Scritto e diretto da Matteo Rovere, Il primo re intende mostrare Roma prima che diventasse Roma, l’origine di un popolo capace di creare un impero e di conquistare gran parte del mondo conosciuto.
Recuperando soltanto in parte le fonti letterarie dei vari Virgilio, Ovidio e Plutarco, che attribuiscono a Romolo e Remo una discendenza troiana, nel Primo re Rovere ricostruisce le paludi del Lazio nell’VIII secolo a.C., quando quelle terre non erano ancora abitate, se non da piccole tribù che si contendevano il territorio attraverso scontri nel fango dalla brutalità ancestrale.
In questo contesto primitivo, ecco i due prescelti, Romolo e Remo, condannati a guidare una piccola comunità verso la vittoria sugli odiati vicini di Alba Longa. Tutto questo non fa che scatenare dapprima una guerra tra la gente del Lazio e, in secondo luogo, tra gli stessi fratelli, il cui legame è destinato a cessare a causa della profezia di una vestale: il loro futuro è segnato dal volere degli dèi, per cui soltanto uno di essi sarà re. E così, non essendoci spazio per entrambi, l’altro sarà ucciso.
Il primo re si basa, dunque, su un dualismo ideologico: da un lato c’è Romolo, che vuole assecondare la volontà degli dèi (fondare una nuova civiltà), nonostante questo voglia dire sacrificare suo fratello; dall’altro, invece, c’è Remo, destinato all’oblio ma pur sempre fondamentale affinché la profezia si realizzi.
Kolossal cupo che segna la rinascita – si spera definitiva – del cinema italiano, Il primo re è un progetto ambizioso in cui Matteo Rovere, nonostante la giovane età, riesce a non deludere, soprattutto per la gran cura della fotografia e per la scelta delle location, un Lazio violento e barbaro, senza legge.
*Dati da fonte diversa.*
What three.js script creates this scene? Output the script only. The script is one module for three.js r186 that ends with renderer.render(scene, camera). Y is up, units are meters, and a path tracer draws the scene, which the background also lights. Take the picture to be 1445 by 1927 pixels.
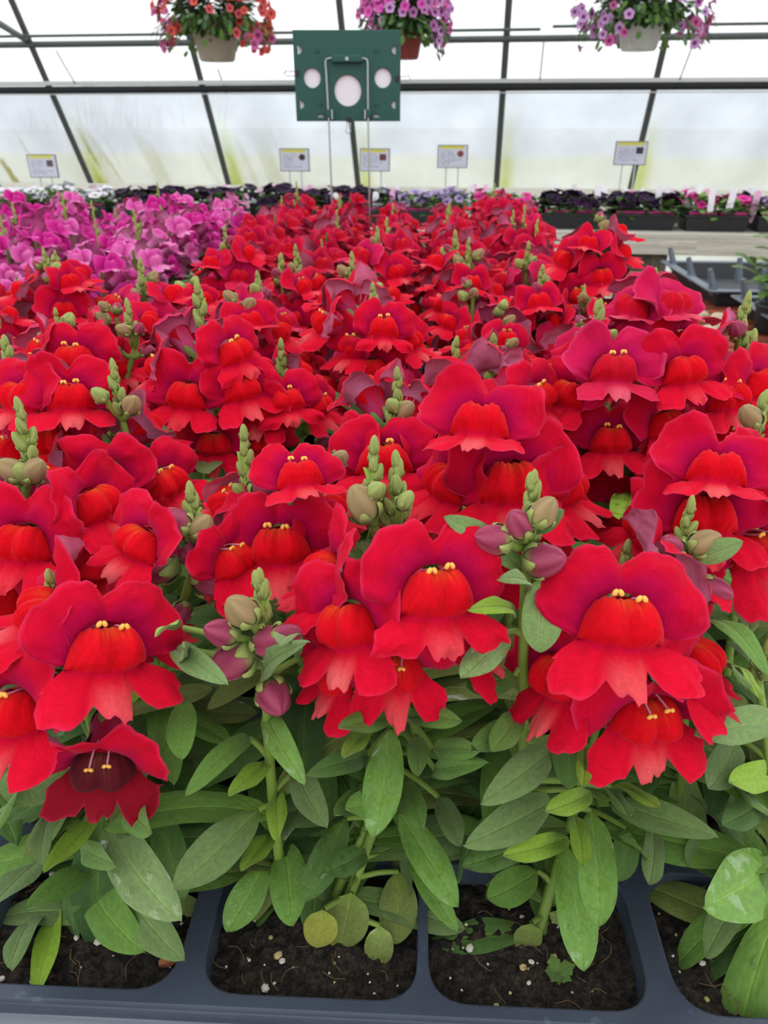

Zone paludose, montagne rocciose, foreste e boschi mediterranei, spiagge, zone termali e sulfuree: è in questo paesaggio che si muovono Alessandro Borghi (Remo) e Alessio Lapice (Romolo), interpreti eccezionali di una sceneggiatura che ricerca un naturalismo assoluto e che è dunque scritta in protolatino, un latino ben diverso da quello di Virgilio e Cicerone ma più simile all’indoeuropeo, la madre di buona parte delle lingue parlate dai popoli del continente euro-asiatico.
È proprio con il paesaggio che devono confrontarsi Romolo e Remo; un paesaggio capace di diventare addirittura un loro complice, un nemico o una divinità a seconda delle circostanze.
Inevitabile è anche la presenza di forti elementi simbolici senza cui la leggenda di Roma non avrebbe avuto ragione di esistere: il fuoco sacro di Vesta, il fico ruminale, la lupa – madre presunta dei due fratelli, a giustificare l’indole guerriera dei loro discendenti – e infine il Tevere, punto nevralgico attorno a cui si articola tutta la vicenda.
Girato tra il parco regionale dei Monti Simbruini, il parco dei monti Lucretili e il monte Cavo, Il primo re è lo splendido risultato di un’attenta collaborazione tra il regista e docenti e ricercatori dell’Università degli Studi di Roma “Tor Vergata”, il che ha permesso al film di Matteo Rovere di distinguersi da un comune film storico per la scrupolosa ricostruzione storica e archeologica.
Un progetto senz’altro ambizioso, tappa fondamentale per ricostruire il genere storico-mitologico, abbandonando però la dozzinalità degli effetti speciali e delle inesattezze storiche, per virare verso il naturalismo estremo: l’esito è un autentico spettacolo visivo e registico, seguendo l’esempio del Revenant di Iñárritu, a cui si aggiungono una cupezza e una epicità che al cinema italiano di tema storico mancavano da molti anni.